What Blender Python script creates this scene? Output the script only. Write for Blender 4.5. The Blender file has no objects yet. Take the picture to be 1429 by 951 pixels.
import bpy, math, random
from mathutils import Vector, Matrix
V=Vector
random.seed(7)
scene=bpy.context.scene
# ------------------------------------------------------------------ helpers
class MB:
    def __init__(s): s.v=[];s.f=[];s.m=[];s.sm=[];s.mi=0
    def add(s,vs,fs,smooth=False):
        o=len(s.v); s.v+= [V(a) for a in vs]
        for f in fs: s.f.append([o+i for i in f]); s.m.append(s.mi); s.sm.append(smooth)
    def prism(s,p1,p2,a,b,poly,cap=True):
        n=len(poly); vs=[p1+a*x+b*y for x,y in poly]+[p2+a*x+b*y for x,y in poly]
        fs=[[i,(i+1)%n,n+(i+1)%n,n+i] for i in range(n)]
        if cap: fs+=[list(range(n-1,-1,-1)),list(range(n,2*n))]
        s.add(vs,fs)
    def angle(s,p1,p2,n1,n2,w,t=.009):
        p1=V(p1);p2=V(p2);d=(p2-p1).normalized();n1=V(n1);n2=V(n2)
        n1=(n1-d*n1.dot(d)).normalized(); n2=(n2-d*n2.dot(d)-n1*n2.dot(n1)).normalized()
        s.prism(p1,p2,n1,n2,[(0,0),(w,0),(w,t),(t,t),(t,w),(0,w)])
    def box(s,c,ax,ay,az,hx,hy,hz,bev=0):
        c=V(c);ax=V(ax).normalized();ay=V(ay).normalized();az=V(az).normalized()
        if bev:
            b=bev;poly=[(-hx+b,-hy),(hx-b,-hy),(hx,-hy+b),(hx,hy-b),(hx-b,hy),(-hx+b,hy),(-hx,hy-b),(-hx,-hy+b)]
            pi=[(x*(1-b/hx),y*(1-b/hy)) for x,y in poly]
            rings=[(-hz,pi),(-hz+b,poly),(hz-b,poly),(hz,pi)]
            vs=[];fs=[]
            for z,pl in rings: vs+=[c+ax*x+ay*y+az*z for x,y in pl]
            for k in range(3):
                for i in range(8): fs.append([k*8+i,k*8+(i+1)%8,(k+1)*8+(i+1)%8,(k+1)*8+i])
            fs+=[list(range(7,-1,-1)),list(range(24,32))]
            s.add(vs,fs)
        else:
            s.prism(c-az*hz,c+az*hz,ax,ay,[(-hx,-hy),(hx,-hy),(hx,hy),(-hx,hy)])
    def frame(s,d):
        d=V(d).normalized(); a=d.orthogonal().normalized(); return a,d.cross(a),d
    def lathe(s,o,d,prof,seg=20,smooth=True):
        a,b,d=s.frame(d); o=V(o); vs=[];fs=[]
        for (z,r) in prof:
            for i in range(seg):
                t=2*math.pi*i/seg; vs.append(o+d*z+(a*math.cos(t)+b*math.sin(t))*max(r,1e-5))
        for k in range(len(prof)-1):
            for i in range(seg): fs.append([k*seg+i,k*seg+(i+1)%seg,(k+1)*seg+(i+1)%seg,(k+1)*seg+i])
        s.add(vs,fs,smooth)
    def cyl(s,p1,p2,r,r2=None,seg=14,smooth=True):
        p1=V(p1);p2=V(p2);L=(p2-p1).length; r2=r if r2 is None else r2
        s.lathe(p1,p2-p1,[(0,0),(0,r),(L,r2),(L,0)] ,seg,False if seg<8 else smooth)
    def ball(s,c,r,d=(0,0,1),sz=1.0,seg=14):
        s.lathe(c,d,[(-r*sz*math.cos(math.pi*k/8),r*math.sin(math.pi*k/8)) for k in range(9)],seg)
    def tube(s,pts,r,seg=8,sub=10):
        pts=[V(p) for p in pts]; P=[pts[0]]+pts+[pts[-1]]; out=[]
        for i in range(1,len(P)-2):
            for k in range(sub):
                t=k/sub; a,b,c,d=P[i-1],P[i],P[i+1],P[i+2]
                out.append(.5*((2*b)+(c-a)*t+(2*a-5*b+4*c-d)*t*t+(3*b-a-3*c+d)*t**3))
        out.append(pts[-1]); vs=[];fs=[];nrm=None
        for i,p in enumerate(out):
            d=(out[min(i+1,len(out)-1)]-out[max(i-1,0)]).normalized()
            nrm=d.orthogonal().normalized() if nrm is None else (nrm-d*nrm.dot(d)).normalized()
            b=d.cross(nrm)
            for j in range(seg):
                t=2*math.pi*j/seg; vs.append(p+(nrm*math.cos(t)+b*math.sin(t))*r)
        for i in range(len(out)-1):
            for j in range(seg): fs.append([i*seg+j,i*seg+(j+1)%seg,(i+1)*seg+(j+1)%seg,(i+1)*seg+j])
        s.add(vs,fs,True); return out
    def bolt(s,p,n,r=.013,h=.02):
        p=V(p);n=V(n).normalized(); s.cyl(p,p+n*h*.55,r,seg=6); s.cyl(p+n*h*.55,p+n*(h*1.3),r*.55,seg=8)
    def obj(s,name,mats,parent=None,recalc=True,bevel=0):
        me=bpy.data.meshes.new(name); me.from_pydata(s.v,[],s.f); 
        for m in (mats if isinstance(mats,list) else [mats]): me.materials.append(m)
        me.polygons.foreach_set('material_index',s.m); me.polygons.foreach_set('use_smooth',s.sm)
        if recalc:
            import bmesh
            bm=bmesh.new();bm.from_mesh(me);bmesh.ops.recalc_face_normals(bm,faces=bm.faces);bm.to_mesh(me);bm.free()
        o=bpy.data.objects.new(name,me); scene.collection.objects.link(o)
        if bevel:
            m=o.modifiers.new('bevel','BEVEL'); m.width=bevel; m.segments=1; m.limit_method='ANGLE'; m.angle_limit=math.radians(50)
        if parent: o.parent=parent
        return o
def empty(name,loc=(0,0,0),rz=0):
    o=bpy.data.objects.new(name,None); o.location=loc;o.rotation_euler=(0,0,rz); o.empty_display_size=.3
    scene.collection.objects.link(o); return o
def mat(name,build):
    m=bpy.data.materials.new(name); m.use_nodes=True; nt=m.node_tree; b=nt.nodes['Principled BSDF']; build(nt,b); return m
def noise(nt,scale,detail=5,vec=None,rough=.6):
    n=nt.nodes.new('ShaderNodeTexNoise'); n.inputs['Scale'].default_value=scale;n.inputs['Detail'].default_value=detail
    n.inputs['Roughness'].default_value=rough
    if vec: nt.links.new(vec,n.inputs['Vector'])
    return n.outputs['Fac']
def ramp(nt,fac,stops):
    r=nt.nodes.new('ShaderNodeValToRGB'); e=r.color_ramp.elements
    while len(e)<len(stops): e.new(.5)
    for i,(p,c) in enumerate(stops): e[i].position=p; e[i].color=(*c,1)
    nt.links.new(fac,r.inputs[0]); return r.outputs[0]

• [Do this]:
Copy out every line from the material above in which the word "scene" appears.

• [The response]:
What Blender Python script creates this scene? Output the script only. Write for Blender 4.5. The Blender file has no objects yet. Take the picture to be 1429 by 951 pixels.
scene=bpy.context.scene
        o=bpy.data.objects.new(name,me); scene.collection.objects.link(o)
    scene.collection.objects.link(o); return o